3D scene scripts
## start

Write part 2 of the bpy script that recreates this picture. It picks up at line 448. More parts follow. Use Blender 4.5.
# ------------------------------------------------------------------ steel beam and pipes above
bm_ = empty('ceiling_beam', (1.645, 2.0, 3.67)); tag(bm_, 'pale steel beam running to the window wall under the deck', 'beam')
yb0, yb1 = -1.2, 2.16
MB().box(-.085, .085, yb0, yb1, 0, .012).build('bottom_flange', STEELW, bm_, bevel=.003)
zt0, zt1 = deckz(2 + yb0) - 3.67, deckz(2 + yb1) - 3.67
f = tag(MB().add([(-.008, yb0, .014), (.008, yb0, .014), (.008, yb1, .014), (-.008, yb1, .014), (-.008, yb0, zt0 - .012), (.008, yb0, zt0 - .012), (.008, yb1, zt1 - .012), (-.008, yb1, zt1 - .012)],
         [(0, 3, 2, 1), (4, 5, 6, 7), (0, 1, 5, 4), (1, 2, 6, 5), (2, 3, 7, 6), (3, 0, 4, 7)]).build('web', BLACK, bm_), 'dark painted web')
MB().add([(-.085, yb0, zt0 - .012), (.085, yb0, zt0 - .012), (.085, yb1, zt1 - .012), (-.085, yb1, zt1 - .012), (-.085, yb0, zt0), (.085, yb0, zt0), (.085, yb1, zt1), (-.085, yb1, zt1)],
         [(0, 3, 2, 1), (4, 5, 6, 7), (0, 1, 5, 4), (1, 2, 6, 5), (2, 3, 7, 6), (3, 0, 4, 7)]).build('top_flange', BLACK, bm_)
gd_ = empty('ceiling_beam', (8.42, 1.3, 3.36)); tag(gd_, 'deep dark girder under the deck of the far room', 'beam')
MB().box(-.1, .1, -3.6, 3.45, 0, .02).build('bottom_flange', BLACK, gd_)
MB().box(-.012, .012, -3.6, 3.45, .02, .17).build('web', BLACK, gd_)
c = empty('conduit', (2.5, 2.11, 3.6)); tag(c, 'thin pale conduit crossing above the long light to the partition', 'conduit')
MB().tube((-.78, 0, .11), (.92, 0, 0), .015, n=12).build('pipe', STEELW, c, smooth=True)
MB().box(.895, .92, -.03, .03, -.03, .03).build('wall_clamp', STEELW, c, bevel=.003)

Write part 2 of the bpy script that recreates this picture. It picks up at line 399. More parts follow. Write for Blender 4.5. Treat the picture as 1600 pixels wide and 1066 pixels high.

## end

Problem to work on: Find the lines that include the string "More", then copy each of them.

Answer below:
Write part 2 of the bpy script that recreates this picture. It picks up at line 448. More parts follow. Use Blender 4.5.
Write part 2 of the bpy script that recreates this picture. It picks up at line 399. More parts follow. Write for Blender 4.5. Treat the picture as 1600 pixels wide and 1066 pixels high.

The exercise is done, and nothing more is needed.